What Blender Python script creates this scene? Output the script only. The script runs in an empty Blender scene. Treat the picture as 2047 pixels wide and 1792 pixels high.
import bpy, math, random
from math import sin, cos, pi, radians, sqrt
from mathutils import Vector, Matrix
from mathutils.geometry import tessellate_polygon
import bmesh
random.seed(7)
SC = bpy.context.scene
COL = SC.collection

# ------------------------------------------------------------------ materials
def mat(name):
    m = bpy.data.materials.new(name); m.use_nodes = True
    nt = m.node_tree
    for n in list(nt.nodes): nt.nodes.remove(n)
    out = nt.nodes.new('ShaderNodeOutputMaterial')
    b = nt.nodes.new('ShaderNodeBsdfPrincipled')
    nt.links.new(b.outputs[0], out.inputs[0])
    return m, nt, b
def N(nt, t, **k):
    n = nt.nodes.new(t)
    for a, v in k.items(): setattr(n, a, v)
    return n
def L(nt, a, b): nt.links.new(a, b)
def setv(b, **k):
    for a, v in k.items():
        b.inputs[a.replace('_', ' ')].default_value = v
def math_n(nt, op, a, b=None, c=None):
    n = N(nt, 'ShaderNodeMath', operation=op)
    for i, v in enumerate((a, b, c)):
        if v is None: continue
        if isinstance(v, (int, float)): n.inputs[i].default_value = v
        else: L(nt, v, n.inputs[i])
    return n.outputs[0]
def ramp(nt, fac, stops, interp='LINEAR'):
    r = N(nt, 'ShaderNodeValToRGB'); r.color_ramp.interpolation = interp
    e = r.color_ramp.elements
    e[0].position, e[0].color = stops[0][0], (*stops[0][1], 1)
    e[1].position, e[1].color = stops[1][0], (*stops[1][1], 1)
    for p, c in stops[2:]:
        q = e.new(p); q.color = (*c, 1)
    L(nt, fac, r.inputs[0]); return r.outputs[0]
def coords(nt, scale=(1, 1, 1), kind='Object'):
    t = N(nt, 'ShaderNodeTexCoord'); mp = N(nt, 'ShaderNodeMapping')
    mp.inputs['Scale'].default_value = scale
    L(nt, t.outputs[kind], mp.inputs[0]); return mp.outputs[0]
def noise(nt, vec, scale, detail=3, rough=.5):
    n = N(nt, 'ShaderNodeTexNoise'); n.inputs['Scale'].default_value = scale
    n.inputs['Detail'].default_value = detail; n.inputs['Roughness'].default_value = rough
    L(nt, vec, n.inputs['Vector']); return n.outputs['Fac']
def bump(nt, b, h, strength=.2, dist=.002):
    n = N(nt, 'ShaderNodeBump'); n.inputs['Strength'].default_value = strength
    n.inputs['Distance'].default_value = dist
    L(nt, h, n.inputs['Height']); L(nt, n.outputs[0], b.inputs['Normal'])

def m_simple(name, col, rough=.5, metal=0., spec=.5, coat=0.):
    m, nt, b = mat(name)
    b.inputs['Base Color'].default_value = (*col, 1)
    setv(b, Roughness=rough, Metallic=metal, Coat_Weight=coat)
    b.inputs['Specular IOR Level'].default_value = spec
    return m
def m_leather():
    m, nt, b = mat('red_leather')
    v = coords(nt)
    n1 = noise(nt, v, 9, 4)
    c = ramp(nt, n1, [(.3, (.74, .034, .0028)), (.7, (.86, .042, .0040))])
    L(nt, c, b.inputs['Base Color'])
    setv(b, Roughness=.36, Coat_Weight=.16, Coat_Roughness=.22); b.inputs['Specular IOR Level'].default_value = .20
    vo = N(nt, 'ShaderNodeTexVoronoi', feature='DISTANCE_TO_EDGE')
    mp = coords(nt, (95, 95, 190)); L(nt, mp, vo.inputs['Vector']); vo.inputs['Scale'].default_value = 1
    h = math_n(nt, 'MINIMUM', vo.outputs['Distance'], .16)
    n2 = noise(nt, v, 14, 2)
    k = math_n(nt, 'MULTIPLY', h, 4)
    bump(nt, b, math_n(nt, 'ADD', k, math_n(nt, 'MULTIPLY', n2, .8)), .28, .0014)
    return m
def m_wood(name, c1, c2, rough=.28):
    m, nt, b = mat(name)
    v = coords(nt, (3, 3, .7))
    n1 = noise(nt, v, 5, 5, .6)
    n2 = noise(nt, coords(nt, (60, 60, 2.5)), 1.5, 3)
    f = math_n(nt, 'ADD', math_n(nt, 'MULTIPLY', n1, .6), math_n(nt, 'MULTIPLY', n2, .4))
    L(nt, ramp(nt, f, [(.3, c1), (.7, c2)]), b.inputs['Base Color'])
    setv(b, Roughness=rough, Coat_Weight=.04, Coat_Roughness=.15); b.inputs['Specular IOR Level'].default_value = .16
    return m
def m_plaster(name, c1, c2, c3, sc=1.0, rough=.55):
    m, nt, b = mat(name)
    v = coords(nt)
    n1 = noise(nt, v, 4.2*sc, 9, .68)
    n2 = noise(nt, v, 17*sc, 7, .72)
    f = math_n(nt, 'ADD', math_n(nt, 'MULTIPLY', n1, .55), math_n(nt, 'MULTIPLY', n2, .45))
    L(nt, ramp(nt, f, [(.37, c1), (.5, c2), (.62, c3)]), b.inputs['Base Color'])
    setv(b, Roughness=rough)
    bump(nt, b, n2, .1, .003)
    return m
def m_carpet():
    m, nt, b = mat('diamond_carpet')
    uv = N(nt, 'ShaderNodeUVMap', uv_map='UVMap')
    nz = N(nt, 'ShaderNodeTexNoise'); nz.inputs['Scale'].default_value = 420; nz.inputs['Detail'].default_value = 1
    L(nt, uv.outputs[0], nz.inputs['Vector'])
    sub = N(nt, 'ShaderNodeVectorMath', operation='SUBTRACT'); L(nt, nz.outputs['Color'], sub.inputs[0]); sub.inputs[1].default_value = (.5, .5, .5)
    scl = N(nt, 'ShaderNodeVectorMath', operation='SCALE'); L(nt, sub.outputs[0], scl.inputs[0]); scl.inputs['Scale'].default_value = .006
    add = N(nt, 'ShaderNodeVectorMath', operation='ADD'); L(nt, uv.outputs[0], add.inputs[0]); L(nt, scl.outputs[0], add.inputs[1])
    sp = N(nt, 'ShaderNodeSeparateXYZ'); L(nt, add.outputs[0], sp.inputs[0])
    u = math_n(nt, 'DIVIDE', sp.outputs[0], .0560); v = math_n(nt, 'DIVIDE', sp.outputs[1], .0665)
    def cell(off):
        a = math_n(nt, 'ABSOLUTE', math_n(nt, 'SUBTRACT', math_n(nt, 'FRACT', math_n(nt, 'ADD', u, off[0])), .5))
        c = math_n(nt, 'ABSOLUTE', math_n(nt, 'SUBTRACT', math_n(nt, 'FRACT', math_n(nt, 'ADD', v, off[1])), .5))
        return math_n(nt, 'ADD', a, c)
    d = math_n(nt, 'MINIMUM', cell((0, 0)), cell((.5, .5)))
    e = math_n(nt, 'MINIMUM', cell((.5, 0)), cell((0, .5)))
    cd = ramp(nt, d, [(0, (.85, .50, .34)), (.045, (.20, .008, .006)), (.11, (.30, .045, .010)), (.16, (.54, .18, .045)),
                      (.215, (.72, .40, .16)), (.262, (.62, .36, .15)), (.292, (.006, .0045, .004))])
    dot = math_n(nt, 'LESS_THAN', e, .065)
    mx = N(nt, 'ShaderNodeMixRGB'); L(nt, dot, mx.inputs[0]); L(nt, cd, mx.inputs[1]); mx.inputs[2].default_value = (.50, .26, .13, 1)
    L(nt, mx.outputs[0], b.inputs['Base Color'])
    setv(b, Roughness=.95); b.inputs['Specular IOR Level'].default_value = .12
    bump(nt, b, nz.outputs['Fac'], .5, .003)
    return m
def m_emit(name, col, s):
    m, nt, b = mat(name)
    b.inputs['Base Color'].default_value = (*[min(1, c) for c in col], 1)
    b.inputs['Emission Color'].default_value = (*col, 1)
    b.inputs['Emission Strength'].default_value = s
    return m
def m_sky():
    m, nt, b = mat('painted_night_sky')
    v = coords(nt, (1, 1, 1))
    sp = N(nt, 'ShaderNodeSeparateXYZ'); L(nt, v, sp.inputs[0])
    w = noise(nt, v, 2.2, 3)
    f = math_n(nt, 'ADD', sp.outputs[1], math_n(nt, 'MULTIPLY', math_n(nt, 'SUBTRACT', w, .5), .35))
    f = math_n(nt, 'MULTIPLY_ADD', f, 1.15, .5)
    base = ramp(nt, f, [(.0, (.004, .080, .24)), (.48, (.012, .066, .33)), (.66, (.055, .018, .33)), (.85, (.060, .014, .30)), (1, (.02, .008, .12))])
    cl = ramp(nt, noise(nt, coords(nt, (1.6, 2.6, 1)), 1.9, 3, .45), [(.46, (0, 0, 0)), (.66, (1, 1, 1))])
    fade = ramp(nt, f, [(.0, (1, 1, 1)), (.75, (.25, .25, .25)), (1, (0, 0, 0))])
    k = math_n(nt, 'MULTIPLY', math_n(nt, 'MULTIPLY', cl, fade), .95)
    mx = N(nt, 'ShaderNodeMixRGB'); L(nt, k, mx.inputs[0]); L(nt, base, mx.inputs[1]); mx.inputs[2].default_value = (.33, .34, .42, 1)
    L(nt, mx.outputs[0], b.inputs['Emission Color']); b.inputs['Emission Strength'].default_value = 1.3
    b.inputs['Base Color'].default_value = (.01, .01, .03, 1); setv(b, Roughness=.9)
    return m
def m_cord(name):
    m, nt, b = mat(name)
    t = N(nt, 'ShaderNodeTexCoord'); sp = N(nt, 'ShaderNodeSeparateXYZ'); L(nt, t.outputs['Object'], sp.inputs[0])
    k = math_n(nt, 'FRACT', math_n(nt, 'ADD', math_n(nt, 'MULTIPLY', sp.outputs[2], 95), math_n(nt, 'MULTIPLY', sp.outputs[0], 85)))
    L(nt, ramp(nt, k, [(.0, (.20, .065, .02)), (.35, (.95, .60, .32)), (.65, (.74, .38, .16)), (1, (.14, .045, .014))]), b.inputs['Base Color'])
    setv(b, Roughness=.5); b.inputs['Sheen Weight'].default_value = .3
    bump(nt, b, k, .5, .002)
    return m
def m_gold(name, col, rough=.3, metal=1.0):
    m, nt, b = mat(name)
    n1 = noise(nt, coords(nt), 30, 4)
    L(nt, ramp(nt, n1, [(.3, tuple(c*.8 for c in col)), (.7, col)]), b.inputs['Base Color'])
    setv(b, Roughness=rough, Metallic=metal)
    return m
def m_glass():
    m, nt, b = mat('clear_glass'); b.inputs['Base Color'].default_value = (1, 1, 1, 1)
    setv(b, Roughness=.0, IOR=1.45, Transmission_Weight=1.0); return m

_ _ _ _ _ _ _

● Task statement: Print, please, the lines from the first line of the material through the line that contains "COL = SC.collection", exactly as written and with nothing added.

● Response:
What Blender Python script creates this scene? Output the script only. The script runs in an empty Blender scene. Treat the picture as 2047 pixels wide and 1792 pixels high.
import bpy, math, random
from math import sin, cos, pi, radians, sqrt
from mathutils import Vector, Matrix
from mathutils.geometry import tessellate_polygon
import bmesh
random.seed(7)
SC = bpy.context.scene
COL = SC.collection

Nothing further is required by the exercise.